▸ Objective: Return, word for word, the lines from the line holding "What Blender Python" through the line holding "S.render.resolution_x, S.render.resolution_y = 768, 1024". Include both end lines and no others.

+ + + + + + +

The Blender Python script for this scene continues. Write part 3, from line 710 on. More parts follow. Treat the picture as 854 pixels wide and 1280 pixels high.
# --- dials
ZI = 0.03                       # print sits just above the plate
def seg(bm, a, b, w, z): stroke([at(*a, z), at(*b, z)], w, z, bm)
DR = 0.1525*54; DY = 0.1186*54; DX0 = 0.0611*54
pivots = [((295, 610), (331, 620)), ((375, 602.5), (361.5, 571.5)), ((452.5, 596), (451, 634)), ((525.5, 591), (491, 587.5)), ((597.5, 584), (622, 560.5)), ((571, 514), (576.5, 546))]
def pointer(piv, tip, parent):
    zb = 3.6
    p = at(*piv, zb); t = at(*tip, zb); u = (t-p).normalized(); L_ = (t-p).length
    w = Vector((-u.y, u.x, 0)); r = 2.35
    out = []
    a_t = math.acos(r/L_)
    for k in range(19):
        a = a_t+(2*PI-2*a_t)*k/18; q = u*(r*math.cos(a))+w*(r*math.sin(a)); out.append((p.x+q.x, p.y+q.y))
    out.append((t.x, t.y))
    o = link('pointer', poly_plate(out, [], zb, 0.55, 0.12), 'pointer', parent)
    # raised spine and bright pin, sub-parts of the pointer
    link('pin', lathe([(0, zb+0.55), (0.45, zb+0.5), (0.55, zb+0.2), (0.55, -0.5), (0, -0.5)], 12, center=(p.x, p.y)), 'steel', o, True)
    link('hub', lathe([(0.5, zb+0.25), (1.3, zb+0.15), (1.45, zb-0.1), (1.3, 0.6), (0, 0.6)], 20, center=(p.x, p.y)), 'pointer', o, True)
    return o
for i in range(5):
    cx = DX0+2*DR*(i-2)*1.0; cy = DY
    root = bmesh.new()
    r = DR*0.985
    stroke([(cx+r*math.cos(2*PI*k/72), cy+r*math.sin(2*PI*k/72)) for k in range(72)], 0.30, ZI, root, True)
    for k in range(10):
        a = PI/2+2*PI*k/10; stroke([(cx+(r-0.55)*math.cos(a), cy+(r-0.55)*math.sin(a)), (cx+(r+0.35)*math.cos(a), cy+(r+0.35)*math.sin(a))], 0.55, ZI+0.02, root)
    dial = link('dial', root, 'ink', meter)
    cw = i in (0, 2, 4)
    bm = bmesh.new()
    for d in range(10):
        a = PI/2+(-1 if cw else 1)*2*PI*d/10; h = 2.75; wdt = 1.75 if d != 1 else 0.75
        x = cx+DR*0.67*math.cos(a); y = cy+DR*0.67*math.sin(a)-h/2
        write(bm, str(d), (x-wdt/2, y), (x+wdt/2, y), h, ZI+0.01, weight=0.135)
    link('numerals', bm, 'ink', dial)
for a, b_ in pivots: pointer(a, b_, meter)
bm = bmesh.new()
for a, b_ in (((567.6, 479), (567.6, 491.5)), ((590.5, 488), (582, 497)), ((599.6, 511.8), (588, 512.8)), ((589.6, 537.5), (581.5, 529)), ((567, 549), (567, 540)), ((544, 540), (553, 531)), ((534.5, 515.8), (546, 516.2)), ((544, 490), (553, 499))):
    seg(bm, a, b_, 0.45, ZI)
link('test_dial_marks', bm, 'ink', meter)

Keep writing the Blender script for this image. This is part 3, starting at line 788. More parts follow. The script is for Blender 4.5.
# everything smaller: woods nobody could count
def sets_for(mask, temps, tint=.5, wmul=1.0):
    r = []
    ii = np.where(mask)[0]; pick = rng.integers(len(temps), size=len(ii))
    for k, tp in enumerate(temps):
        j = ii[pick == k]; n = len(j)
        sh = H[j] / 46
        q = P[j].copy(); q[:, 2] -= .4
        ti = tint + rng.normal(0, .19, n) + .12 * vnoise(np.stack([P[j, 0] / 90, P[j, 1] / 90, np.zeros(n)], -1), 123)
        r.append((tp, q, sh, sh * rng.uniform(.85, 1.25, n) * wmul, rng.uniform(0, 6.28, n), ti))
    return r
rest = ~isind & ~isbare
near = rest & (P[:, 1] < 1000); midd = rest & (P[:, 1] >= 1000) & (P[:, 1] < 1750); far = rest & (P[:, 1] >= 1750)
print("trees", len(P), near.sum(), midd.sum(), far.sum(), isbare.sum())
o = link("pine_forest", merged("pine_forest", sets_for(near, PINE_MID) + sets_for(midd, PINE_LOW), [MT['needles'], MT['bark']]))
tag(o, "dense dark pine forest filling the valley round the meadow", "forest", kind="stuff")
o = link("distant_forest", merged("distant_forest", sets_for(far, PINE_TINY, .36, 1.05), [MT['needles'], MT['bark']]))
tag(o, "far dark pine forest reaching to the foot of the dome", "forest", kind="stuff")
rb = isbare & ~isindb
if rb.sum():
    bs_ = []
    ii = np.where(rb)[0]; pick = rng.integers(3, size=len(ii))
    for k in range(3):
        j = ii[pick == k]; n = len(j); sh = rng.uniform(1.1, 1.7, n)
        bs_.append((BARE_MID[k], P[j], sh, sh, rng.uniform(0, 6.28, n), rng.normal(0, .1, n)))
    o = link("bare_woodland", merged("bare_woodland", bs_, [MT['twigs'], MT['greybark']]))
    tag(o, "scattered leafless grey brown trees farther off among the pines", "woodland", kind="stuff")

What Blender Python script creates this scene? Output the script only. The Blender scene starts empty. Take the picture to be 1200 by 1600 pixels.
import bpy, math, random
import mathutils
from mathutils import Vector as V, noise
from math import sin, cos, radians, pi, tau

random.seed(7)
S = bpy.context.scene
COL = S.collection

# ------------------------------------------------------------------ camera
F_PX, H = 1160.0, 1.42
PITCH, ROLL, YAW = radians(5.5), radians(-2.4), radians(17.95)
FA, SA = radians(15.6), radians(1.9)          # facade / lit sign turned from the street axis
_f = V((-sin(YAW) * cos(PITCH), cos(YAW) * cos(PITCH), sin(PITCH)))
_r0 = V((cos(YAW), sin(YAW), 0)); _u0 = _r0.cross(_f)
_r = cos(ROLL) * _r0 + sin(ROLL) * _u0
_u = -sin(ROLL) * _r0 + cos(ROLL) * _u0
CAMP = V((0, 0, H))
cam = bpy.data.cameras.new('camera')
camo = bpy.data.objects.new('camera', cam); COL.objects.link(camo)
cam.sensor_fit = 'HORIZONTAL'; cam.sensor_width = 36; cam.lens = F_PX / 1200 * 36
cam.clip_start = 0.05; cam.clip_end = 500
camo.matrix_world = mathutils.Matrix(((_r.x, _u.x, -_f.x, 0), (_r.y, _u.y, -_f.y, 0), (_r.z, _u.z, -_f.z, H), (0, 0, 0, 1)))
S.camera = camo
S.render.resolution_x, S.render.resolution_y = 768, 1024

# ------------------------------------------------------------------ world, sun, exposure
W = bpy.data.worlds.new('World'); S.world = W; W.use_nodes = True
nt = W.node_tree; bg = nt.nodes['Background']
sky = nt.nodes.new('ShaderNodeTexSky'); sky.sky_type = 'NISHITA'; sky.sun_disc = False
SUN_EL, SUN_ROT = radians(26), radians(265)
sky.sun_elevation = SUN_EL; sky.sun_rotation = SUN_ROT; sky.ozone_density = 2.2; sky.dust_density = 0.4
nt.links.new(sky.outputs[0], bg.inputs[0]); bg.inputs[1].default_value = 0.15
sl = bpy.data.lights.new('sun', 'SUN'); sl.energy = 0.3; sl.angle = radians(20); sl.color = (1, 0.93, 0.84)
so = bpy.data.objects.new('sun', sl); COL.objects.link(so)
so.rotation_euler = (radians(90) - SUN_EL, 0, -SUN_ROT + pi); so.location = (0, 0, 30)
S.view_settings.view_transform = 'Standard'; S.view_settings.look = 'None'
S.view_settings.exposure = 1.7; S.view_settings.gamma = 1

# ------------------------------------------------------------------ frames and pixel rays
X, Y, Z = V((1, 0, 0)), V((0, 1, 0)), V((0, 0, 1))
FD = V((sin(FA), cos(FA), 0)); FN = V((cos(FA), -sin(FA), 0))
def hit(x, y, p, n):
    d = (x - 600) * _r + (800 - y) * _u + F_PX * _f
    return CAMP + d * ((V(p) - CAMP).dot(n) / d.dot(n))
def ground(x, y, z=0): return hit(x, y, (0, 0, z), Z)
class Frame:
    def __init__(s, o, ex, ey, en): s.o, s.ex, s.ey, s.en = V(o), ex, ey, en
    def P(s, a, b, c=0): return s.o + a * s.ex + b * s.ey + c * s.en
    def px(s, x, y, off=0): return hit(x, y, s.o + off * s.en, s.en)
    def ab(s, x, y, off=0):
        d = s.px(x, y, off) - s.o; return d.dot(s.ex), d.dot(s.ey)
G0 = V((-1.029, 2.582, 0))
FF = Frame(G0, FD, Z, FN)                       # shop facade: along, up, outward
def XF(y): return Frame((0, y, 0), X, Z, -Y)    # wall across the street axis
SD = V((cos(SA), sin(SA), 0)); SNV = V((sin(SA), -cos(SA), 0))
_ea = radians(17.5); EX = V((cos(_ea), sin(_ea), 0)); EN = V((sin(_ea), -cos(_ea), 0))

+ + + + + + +

▸ Correct response:
What Blender Python script creates this scene? Output the script only. The Blender scene starts empty. Take the picture to be 1200 by 1600 pixels.
import bpy, math, random
import mathutils
from mathutils import Vector as V, noise
from math import sin, cos, radians, pi, tau

random.seed(7)
S = bpy.context.scene
COL = S.collection

# ------------------------------------------------------------------ camera
F_PX, H = 1160.0, 1.42
PITCH, ROLL, YAW = radians(5.5), radians(-2.4), radians(17.95)
FA, SA = radians(15.6), radians(1.9)          # facade / lit sign turned from the street axis
_f = V((-sin(YAW) * cos(PITCH), cos(YAW) * cos(PITCH), sin(PITCH)))
_r0 = V((cos(YAW), sin(YAW), 0)); _u0 = _r0.cross(_f)
_r = cos(ROLL) * _r0 + sin(ROLL) * _u0
_u = -sin(ROLL) * _r0 + cos(ROLL) * _u0
CAMP = V((0, 0, H))
cam = bpy.data.cameras.new('camera')
camo = bpy.data.objects.new('camera', cam); COL.objects.link(camo)
cam.sensor_fit = 'HORIZONTAL'; cam.sensor_width = 36; cam.lens = F_PX / 1200 * 36
cam.clip_start = 0.05; cam.clip_end = 500
camo.matrix_world = mathutils.Matrix(((_r.x, _u.x, -_f.x, 0), (_r.y, _u.y, -_f.y, 0), (_r.z, _u.z, -_f.z, H), (0, 0, 0, 1)))
S.camera = camo
S.render.resolution_x, S.render.resolution_y = 768, 1024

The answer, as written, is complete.